Certo, per non apparire ridicoli magnificando lo status quo, il sito rappresenta anche un serio problema per la città. Uno spazio degradato, una cesura, una interruzione del tessuto urbano residenziale che si è esteso con dubbia qualità intorno al vecchio impianto. In aggiunta, se ve ne fosse bisogno, strutture fatiscenti ed una discreta presenza di amianto che risulta necessario smaltire.

Ma cosa non convince rispetto all’ipotesi avanzata?

Non intendiamo esprimere giudizi di merito rispetto a quanto proposto, che riteniamo per altro atto coraggioso nell’attuale contesto socioeconomico, ma porre l’attenzione su alcune questioni metodologiche e una riflessione di fondo sul rapporto fra storia, funzioni insediabili e bisogni della città.

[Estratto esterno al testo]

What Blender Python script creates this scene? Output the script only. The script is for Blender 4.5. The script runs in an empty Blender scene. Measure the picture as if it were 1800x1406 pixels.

Così come da più parti affermato la proposta pare non muovere da una attenta ed esauriente analisi di carattere storico, geografico e sociologico. Manca altresì dell’elaborazione di un “Piano dei Bisogni” che individui vocazioni ed emergenze di un comparto così importante per la storia della Città.

Prendiamo spunto dalla riflessione della Presidente dell’Ordine degli Architetti Elena Brusa Pasquè che, con forza qualche giorno addietro, è intervenuta sull’argomento affermando che “la rigenerazione non può prescindere dalla storia dei luoghi” ed ancora “Mettiamo i centri commerciali accanto o dentro la storia, pieghiamo il commercio alla cultura e non viceversa”.

La rigenerazione urbana è un “processo” complesso che non può essere limitato ad un “demolisco e sostituisco”. Si sostanzia in un approccio multi-partecipato finalizzato a conferire alle città non solo un aspetto nuovo o competitivo ma dando loro un nuovo respiro dal punto di vista culturale, economico e sociale.
Per affrontare correttamente un intervento di rigenerazione urbana è importante consultarsi non solo con gli enti locali ma anche con gli utenti delle aree soggette a rigenerazione e agli operatori che su quelle aree gravitano per vari motivi. Il coinvolgimento degli abitanti e di altri soggetti pubblici e privati interessati non deve risultare una finalità ma il mezzo attraverso il quale raggiungere l’obbiettivo.

Da ultimo le riflessioni in tema di funzioni. Siamo certi che un supermercato risulti essere l’unica possibilità di rigenerazione? Siamo così sicuri che il “Piano dei Bisogni” sopra richiamato metta al primo posto un ulteriore tassello verso una città dei consumi?

AIME, muovendo da queste riflessioni e quale soggetto associativo portatore di interessi imprenditoriali diffusi, sarebbe ben lieta di poter contribuire con spunti, proposte e sollecitazioni alla costruzione di una Varese migliore, alla definizione di un processo di rigenerazione urbana che guardi non solo all’interno di un comparto ma che si estenda agli effetti indotti sulla città.

Per dette ragioni AIME auspica l’avvio di un processo partecipativo che coinvolga i cittadini, le associazioni, i Professionisti ed anche le Università e tutto il mondo della cultura.

Un processo che renda evidente la necessità di riconoscersi in un luogo dove coltivare relazioni e dove crescere. Un luogo dell’incontro con “un piede nel passato e lo sguardo dritto e aperto nel futuro”.

Per queste ragioni abbiamo organizzato per il giorno giovedì 3 dicembre alle 17 un forum pubblico al quale invitiamo gli Amministratori Comunali, i Professionisti, i rappresentanti delle associazioni datorili e sindacali, della Camera di Commercio e della Università e tutti i cittadini a partecipare.